_What is being asked_
Retype the opening lines of the data exactly, stopping after the line that contains "scene.camera = cam". Skip every picture.

_Given information_
● ● ● ●

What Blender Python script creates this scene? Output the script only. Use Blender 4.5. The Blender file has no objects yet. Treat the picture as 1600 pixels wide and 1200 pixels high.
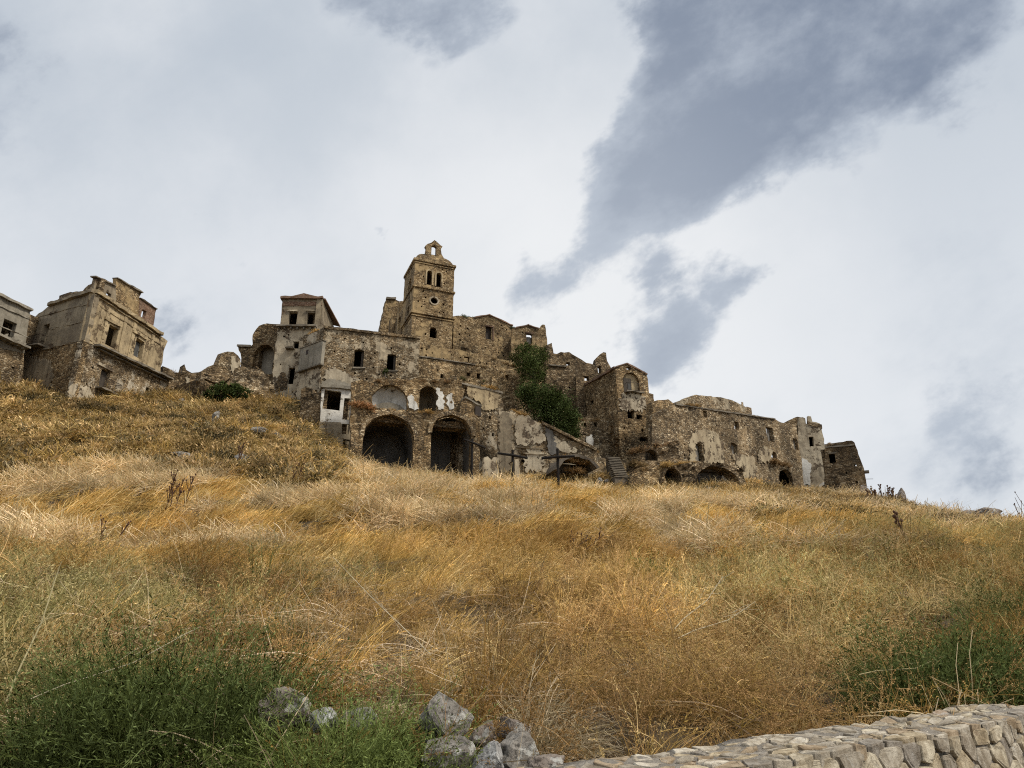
import bpy, bmesh, math, random
import numpy as np
from mathutils import Vector, Matrix, noise
from mathutils.geometry import delaunay_2d_cdt
random.seed(7)
R = math.radians
scene = bpy.context.scene
col = scene.collection

# ------------------------------------------------------------------ camera
EYE = Vector((0, 0, 1.6)); FPX = 1111.1; PITCH = R(20)
cam_d = bpy.data.cameras.new('camera'); cam = bpy.data.objects.new('camera', cam_d); col.objects.link(cam)
cam_d.sensor_width = 36; cam_d.lens = 36 * FPX / 1600
cam.location = EYE; cam.rotation_euler = (R(90) + PITCH, 0, 0)
cam_d.clip_start = .05; cam_d.clip_end = 5000
scene.camera = cam

# ------------------------------------------------------------------ light, sky, exposure
SUN_EL, SUN_AZ = R(50), R(114)            # azimuth clockwise from +Y: the veiled sun stands to the viewer's right
SUN_DIR = Vector((math.sin(SUN_AZ) * math.cos(SUN_EL), math.cos(SUN_AZ) * math.cos(SUN_EL), math.sin(SUN_EL)))
sun_d = bpy.data.lights.new('sun', 'SUN'); sun_d.energy = 3.4; sun_d.angle = R(12); sun_d.color = (1, .93, .82)
sun = bpy.data.objects.new('sun', sun_d); col.objects.link(sun); sun.location = (40, -40, 80)
sun.rotation_euler = (-SUN_DIR).to_track_quat('-Z', 'Y').to_euler()
scene.view_settings.view_transform = 'Standard'; scene.view_settings.look = 'None'
scene.view_settings.gamma = 1; scene.view_settings.exposure = 0
scene.render.engine = 'CYCLES'
scene.cycles.max_bounces = 4; scene.cycles.diffuse_bounces = 2; scene.cycles.transmission_bounces = 3
scene.cycles.transparent_max_bounces = 4; scene.cycles.use_denoising = False
scene.cycles.use_adaptive_sampling = True; scene.cycles.adaptive_threshold = .02; scene.cycles.filter_width = 1.1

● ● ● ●

_Correct output_
What Blender Python script creates this scene? Output the script only. Use Blender 4.5. The Blender file has no objects yet. Treat the picture as 1600 pixels wide and 1200 pixels high.
import bpy, bmesh, math, random
import numpy as np
from mathutils import Vector, Matrix, noise
from mathutils.geometry import delaunay_2d_cdt
random.seed(7)
R = math.radians
scene = bpy.context.scene
col = scene.collection

# ------------------------------------------------------------------ camera
EYE = Vector((0, 0, 1.6)); FPX = 1111.1; PITCH = R(20)
cam_d = bpy.data.cameras.new('camera'); cam = bpy.data.objects.new('camera', cam_d); col.objects.link(cam)
cam_d.sensor_width = 36; cam_d.lens = 36 * FPX / 1600
cam.location = EYE; cam.rotation_euler = (R(90) + PITCH, 0, 0)
cam_d.clip_start = .05; cam_d.clip_end = 5000
scene.camera = cam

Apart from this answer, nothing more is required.